Flinders University’s ‘green chemistry’ researchers at the Institute for NanoScale Science and Technology have recently invented a new slow-release fertiliser for crops from recycled canola oil. They’re taking the canola oil that’s a waste product of deep fried food, converting it into fertiliser, and using that to grow more food. They’ve combined the canola oil with a petroleum industry by-product, sulfur, to make a degradable polymer that coats other components in fertiliser pellets. Once the polymer-coated fertiliser pellets are on the crop, water slowly dissolves the components from the polymer, and they’re slowly released into the soil for the plants to use as needed.

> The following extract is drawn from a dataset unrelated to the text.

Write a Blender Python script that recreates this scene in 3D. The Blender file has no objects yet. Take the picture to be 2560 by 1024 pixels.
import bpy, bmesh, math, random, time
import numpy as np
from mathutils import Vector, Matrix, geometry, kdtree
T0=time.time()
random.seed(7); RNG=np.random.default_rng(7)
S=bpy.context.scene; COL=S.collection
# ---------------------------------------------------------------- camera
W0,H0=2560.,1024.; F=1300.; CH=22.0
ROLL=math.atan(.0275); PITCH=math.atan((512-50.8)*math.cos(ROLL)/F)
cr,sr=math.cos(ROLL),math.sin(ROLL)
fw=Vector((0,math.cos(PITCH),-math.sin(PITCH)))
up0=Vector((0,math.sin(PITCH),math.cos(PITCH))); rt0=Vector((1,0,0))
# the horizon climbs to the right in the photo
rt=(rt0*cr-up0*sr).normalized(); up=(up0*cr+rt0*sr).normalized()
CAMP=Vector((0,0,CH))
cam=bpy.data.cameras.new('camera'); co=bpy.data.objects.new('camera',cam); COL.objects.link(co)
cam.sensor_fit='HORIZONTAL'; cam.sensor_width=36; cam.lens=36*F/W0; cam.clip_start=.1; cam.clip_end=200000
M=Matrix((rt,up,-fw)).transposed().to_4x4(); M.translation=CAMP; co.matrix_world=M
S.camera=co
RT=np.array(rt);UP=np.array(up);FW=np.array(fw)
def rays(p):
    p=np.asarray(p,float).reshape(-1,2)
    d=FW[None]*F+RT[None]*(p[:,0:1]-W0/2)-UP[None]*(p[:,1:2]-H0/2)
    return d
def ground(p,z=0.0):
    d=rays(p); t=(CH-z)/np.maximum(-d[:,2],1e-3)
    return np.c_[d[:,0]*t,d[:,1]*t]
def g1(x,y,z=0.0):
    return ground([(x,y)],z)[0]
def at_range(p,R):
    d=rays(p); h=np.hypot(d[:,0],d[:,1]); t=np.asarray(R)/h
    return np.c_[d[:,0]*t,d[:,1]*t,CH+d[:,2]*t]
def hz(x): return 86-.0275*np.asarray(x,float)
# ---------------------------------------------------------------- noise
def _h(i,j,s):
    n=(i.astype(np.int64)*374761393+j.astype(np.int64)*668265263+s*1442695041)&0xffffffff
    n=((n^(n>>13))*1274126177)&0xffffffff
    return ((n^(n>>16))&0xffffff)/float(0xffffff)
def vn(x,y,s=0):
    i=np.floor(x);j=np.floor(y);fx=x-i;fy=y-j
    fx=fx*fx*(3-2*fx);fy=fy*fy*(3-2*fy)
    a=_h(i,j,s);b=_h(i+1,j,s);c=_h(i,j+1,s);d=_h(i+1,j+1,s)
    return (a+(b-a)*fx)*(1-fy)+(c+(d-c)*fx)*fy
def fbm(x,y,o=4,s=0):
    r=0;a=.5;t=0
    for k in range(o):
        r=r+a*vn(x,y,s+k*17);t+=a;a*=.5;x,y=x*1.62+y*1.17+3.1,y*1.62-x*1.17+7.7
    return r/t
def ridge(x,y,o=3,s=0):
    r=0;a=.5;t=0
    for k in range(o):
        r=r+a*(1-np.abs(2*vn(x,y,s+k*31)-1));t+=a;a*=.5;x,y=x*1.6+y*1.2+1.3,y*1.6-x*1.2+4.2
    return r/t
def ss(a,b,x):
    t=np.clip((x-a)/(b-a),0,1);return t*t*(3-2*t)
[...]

An estimated 50% of fertilisers currently applied to crops are not used by the plants due to run-off – which is not good for the crop or the surrounding environment. Because the canola oil polymer fertiliser is slow-release there’s less run-off, so there’s more nutrients for the crop, and less damage to the environment. And because it’s made from waste canola oil, it’s readily available and cheap.

More testing will take place (so far it’s been trialled on tomatoes – plant ‘C’ in the image below had the new fertiliser product), but it’s hoped that this new fertiliser could be applied to a range of food crops, enabling us to have varied and healthy diets.  It may even help address sustainable food production issues.